_Work to be completed_:
The lines to extract run from the first line of the entries through the line that contains "return np.array([0, 0, CAMZ])"; reproduce exactly those lines and no others.
[Begin Data in this exercise]
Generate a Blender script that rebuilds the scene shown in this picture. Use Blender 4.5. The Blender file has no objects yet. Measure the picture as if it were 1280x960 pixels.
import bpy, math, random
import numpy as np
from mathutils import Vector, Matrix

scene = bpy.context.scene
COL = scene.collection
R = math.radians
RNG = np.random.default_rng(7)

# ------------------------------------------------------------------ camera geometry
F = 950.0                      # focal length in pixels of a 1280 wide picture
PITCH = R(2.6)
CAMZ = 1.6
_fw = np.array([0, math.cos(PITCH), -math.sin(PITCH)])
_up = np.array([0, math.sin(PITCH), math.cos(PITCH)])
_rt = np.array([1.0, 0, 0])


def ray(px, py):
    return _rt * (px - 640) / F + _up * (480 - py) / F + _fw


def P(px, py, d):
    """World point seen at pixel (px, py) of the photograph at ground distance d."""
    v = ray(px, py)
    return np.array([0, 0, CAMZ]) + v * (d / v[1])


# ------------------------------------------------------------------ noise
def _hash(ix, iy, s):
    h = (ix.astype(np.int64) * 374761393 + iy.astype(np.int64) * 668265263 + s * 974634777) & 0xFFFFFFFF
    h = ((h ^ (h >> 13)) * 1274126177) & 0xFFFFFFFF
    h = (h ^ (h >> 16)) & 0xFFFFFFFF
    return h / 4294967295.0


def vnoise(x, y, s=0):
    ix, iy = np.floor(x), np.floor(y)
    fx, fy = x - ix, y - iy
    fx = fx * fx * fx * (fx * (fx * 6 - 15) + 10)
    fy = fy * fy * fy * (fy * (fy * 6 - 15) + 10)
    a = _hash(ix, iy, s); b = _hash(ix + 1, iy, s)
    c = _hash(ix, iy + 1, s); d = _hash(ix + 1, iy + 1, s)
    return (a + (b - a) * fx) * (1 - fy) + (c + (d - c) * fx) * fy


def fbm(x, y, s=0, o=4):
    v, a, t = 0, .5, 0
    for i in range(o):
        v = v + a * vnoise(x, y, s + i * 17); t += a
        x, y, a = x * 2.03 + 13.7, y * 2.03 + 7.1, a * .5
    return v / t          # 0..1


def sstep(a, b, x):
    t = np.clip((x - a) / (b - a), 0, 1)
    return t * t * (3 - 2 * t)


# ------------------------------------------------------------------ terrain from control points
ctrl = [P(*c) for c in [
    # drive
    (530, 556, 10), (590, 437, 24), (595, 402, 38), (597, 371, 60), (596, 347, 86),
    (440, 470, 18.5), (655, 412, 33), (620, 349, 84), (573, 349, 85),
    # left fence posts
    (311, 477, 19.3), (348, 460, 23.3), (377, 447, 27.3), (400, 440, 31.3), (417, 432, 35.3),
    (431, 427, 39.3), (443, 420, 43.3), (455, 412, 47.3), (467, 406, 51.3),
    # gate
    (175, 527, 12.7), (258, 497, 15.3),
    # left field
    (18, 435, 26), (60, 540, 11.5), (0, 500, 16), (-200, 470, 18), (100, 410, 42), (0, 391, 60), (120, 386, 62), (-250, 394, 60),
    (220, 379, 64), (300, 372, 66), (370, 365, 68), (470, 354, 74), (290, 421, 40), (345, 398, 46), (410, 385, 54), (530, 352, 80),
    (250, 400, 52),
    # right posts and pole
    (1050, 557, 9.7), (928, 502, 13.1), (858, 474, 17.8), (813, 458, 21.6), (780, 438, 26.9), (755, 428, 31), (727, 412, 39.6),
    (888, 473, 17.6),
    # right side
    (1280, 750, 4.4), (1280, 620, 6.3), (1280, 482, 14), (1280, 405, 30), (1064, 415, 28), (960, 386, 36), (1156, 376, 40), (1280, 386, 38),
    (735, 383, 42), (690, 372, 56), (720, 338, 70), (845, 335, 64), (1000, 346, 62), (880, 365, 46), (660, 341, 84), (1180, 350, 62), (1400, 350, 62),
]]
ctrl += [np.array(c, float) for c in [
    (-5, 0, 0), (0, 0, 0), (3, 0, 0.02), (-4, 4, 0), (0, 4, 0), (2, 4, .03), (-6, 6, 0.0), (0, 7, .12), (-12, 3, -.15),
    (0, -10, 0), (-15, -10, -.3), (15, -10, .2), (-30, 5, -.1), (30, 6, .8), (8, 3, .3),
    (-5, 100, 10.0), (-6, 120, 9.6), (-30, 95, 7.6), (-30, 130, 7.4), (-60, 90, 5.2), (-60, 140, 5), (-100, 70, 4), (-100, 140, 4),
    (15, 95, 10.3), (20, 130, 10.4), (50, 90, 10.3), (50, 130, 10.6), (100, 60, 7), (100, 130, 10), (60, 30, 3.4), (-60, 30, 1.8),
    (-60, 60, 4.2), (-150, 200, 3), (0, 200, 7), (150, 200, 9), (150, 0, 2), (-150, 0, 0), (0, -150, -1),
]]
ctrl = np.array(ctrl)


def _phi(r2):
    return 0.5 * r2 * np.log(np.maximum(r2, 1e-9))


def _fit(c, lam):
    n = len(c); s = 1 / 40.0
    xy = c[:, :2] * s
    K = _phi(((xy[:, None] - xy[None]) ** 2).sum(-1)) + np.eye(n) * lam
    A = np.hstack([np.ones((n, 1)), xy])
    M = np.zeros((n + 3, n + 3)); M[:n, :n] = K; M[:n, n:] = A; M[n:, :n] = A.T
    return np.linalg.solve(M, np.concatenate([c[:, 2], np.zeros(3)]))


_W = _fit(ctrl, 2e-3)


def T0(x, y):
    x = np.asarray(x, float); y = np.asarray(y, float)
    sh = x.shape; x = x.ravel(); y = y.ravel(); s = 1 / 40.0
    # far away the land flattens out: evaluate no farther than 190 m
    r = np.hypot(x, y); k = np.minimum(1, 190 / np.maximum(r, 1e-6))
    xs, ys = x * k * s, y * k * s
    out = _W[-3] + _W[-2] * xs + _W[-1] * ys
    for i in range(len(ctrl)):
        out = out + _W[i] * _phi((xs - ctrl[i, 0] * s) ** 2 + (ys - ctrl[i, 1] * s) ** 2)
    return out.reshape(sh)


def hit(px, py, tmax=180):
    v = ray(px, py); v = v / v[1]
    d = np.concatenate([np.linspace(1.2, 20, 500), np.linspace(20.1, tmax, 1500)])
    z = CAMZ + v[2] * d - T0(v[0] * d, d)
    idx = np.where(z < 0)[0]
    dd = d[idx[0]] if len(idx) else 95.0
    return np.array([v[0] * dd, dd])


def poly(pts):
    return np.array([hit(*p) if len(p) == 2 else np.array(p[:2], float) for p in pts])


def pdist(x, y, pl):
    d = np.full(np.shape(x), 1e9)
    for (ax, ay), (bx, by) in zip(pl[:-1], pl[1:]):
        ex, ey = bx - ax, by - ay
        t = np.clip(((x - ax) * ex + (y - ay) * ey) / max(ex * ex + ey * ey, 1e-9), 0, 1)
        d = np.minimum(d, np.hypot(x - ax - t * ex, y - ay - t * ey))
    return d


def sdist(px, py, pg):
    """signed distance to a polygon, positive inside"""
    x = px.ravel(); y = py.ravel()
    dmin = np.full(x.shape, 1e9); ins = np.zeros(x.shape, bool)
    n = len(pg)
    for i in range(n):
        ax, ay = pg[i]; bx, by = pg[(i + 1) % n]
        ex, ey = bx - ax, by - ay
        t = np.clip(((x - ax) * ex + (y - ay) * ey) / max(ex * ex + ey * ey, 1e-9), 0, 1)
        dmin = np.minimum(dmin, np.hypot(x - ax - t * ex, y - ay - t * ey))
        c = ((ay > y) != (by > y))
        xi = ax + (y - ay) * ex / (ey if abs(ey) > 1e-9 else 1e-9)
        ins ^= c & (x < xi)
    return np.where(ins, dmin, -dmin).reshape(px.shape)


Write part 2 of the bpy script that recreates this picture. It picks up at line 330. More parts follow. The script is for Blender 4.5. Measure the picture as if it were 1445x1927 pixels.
[End Data in this exercise]
_Result_:
Generate a Blender script that rebuilds the scene shown in this picture. Use Blender 4.5. The Blender file has no objects yet. Measure the picture as if it were 1280x960 pixels.
import bpy, math, random
import numpy as np
from mathutils import Vector, Matrix

scene = bpy.context.scene
COL = scene.collection
R = math.radians
RNG = np.random.default_rng(7)

# ------------------------------------------------------------------ camera geometry
F = 950.0                      # focal length in pixels of a 1280 wide picture
PITCH = R(2.6)
CAMZ = 1.6
_fw = np.array([0, math.cos(PITCH), -math.sin(PITCH)])
_up = np.array([0, math.sin(PITCH), math.cos(PITCH)])
_rt = np.array([1.0, 0, 0])


def ray(px, py):
    return _rt * (px - 640) / F + _up * (480 - py) / F + _fw


def P(px, py, d):
    """World point seen at pixel (px, py) of the photograph at ground distance d."""
    v = ray(px, py)
    return np.array([0, 0, CAMZ]) + v * (d / v[1])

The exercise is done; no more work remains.